En definitiva, una intervención que continúe con el trabajo llevado a cabo puertas adentro de un centro cerrado. Para ello, no basta, como también se ha dicho, con la mera aplicación de una libertad vigilada que, en el fondo, no contempla muchas medidas diferentes de las asociadas a la libertad condicional que ya se estaba ejecutando. Para ello, es necesario ir más allá del estado actual y cambiar la mentalidad. El foco de la actuación penitenciaria es la institución cerrada, pero, en determinados casos, ésta se queda en nada si no encuentra apoyo y continuidad una vez el condenado regresa al medio social.

Cuarto. Sobre la seguridad absoluta. Como sociedad, buscamos la seguridad absoluta. No nos gusta vivir con la incertidumbre que genera la falta de control de ciertas variables que nos afectan. La conducta humana es una de ellas. A día de hoy, resulta imposible conocer la intencionalidad futura de cualquier persona por más que conozcamos su pasado, su situación presente y las verbalizaciones de futuro que realiza. Esta realidad resulta inasumible para muchos y lleva a sostener que cualquier fallo que se produzca es consecuencia de una mala praxis. Por ello, ante casos como el presente, la reacción predominante, incluso la de los operadores implicados en la ejecución penitenciaria, es la de eliminar la posibilidad de su repetición. Lo anterior con consecuencias.

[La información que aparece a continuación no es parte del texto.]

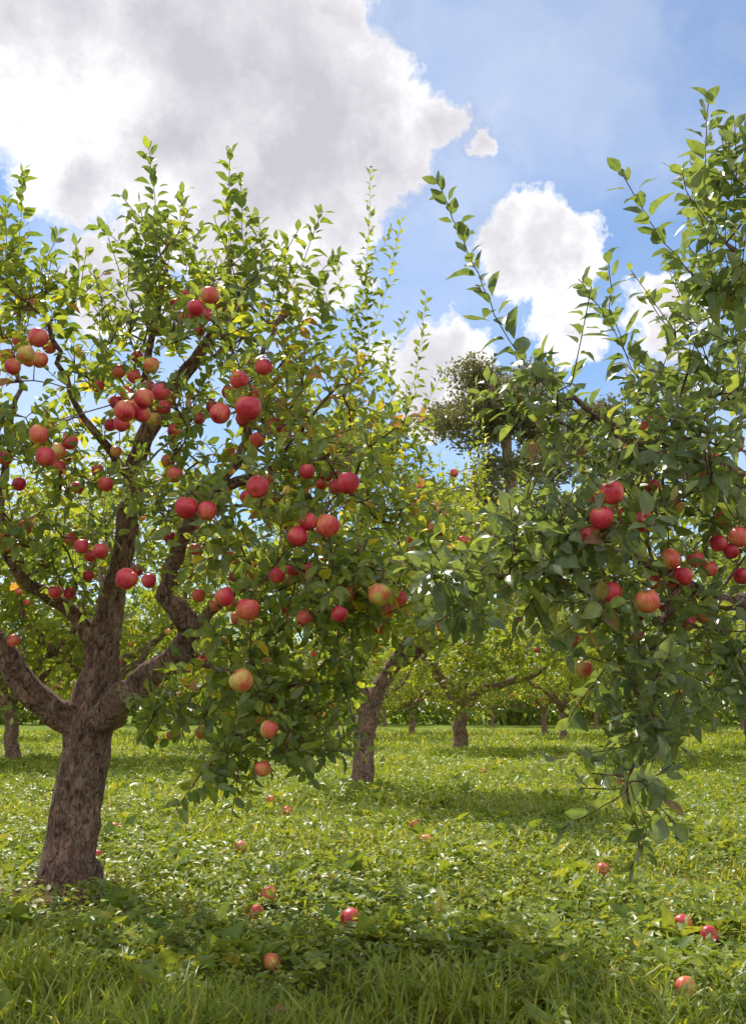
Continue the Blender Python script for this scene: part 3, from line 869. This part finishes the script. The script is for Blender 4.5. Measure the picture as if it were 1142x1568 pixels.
me = leaves_mesh("weeds", pos, dr, np.tile([0, 0, 1.], (n * k, 1)) + R.normal(0, .25, (n * k, 3)), SZ * 1.3, np.clip(R.beta(2, 2.4, n * k) + np.repeat(R.normal(0, .12, n), k), 0, .97), M_WEED, 1)
add_obj("weeds", me)

n = 700
x, y = scatter(n, 2, 12, 1.4)
pos = np.stack([x, y, gh(x, y) + R.uniform(.02, .05, n)], 1)
a = R.uniform(0, 6.28, n)
me = leaves_mesh("fallen_leaves", pos, np.stack([np.cos(a), np.sin(a), R.normal(0, .2, n)], 1), np.tile([0, 0, 1.], (n, 1)) + R.normal(0, .4, (n, 3)), R.uniform(.03, .055, n), R.uniform(0, 1, n), M_DEAD, 1)
add_obj("fallen_leaves", me)

# ------------------------------------------------------------------ sun + sky
AZ = math.radians(-24); EL = math.radians(54)
Sd = Vector((math.sin(AZ) * math.cos(EL), math.cos(AZ) * math.cos(EL), math.sin(EL)))
sl = bpy.data.lights.new("sun", 'SUN')
sl.energy = 5.0; sl.angle = math.radians(.5); sl.color = (1, .95, .86)
so = bpy.data.objects.new("sun", sl)
scene.collection.objects.link(so)
so.rotation_euler = Sd.to_track_quat('Z', 'Y').to_euler()
so.location = (-5, 10, 20)

world = bpy.data.worlds.new("World")
scene.world = world
world.use_nodes = True
nt = world.node_tree
nt.nodes.clear()
wo = nt.nodes.new("ShaderNodeOutputWorld")
bg = nt.nodes.new("ShaderNodeBackground")
bg.inputs[1].default_value = .15
sky = nt.nodes.new("ShaderNodeTexSky")
sky.sky_type = 'NISHITA'
sky.sun_disc = False
sky.sun_elevation = EL
sky.sun_rotation = AZ
sky.air_density = 1.0; sky.dust_density = .2; sky.ozone_density = 2.0
tc = nt.nodes.new("ShaderNodeTexCoord")
D = tc.outputs["Generated"]
wn = tnoise(nt, D, 7.0, 6, .66, out=1)
w1 = nt.nodes.new("ShaderNodeVectorMath"); w1.operation = 'SUBTRACT'
nt.links.new(wn, w1.inputs[0]); w1.inputs[1].default_value = (.5, .5, .5)
w2 = nt.nodes.new("ShaderNodeVectorMath"); w2.operation = 'MULTIPLY_ADD'
nt.links.new(w1.outputs[0], w2.inputs[0]); w2.inputs[1].default_value = (.17, .17, .17); nt.links.new(D, w2.inputs[2])
W = w2.outputs[0]
CL = [(60,20,210),(270,60,230),(420,90,170),(510,10,70),(560,170,100),(640,185,64),(440,250,150),(250,230,140),(560,230,90),(330,330,100),(500,330,90),(120,260,90),
      (830,375,72),(770,390,60),(880,370,52),(850,450,62),(865,505,44),(1010,490,64),(700,560,64),(640,600,60),(490,430,80),(180,440,80),(730,255,34)]
dens = None
for (u, v, r_) in CL:
    c = nrm(ray(u, v)); rr_ = r_ / math.hypot(F, math.hypot(u - 571, v - 784)) * 1.12
    dn = nt.nodes.new("ShaderNodeVectorMath"); dn.operation = 'DISTANCE'
    nt.links.new(W, dn.inputs[0]); dn.inputs[1].default_value = tuple(c)
    am_ = min(1.0, .55 + r_ / 300)
    val = mth(nt, 'MULTIPLY_ADD', dn.outputs["Value"], -am_ / rr_, c=am_)
    dens = val if dens is None else mth(nt, 'MAXIMUM', dens, val)
fb = tnoise(nt, D, 12, 5, .62)
sep = nt.nodes.new("ShaderNodeSeparateXYZ"); nt.links.new(D, sep.inputs[0])
away = mth(nt, 'MULTIPLY_ADD', sep.outputs[1], -3.0, True, 1.5)
big = tnoise(nt, W, 3.0, 4, .5)
gen = mth(nt, 'MULTIPLY_ADD', big, 2.6, c=-1.05)  # generic clouds outside the view, cover raised to add fill light
dens = mth(nt, 'MAXIMUM', dens, mth(nt, 'ADD', gen, mth(nt, 'MULTIPLY_ADD', away, 2.0, c=-2.0)))
dens2 = mth(nt, 'ADD', dens, mth(nt, 'MULTIPLY_ADD', fb, .7, c=-.35))
mask = ramp(nt, dens2, [(0.0, (0, 0, 0)), (.08, (.5, .5, .5)), (.20, (1, 1, 1))], 'EASE')
mask = mth(nt, 'MULTIPLY', mask, .97)
veilm = ramp(nt, big, [(.38, (.02, .02, .02)), (.7, (.45, .45, .45))])
mask = mth(nt, 'MAXIMUM', mask, veilm)
shade = mth(nt, 'ADD', mth(nt, 'MULTIPLY', dens2, .75), mth(nt, 'MULTIPLY_ADD', fb, .9, c=-.45))
shade = mth(nt, 'ADD', shade, mth(nt, 'MULTIPLY_ADD', big, 2.4, c=-1.2))
ccol = ramp(nt, shade, [(.14, (7.4, 7.4, 7.4)), (.42, (5.9, 5.75, 5.95)), (.9, (4.3, 4.15, 4.5))])
back_fill = mth(nt, 'MULTIPLY_ADD', sep.outputs[1], -1.6, True, -.1)  # unseen clouds behind the camera, brightened to lift the front fill
ccol = mixc(nt, back_fill, ccol, (8.5, 8.4, 8.2))
skyc = mixc(nt, 1.0, sky.outputs[0], (.84, .96, 1.05), 'MULTIPLY')
fin = mixc(nt, mask, skyc, ccol)
nt.links.new(fin, bg.inputs[0])
nt.links.new(bg.outputs[0], wo.inputs[0])

scene.view_settings.view_transform = 'Standard'
scene.view_settings.look = 'None'
scene.view_settings.exposure = 0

De un lado, el shock social que estos hechos han producido retrasará sin duda la reincorporación social de internos en prisión que han trabajado las circunstancias que los llevaron al delito y están preparados para ello. De otro, la desconfianza social que se genera ante el trabajo penitenciario, lleva a elucubrar nuevas medidas draconianas (la PPR es un ejemplo de ello), para evitar esa posible repetición. Todo ello, a pesar de que el sistema funciona (veamos las tasas de salidas y quebrantamiento de permisos, o las tasas de reincidencia tras cumplimiento) y que el ideal de la seguridad absoluta, convenzámonos, es imposible.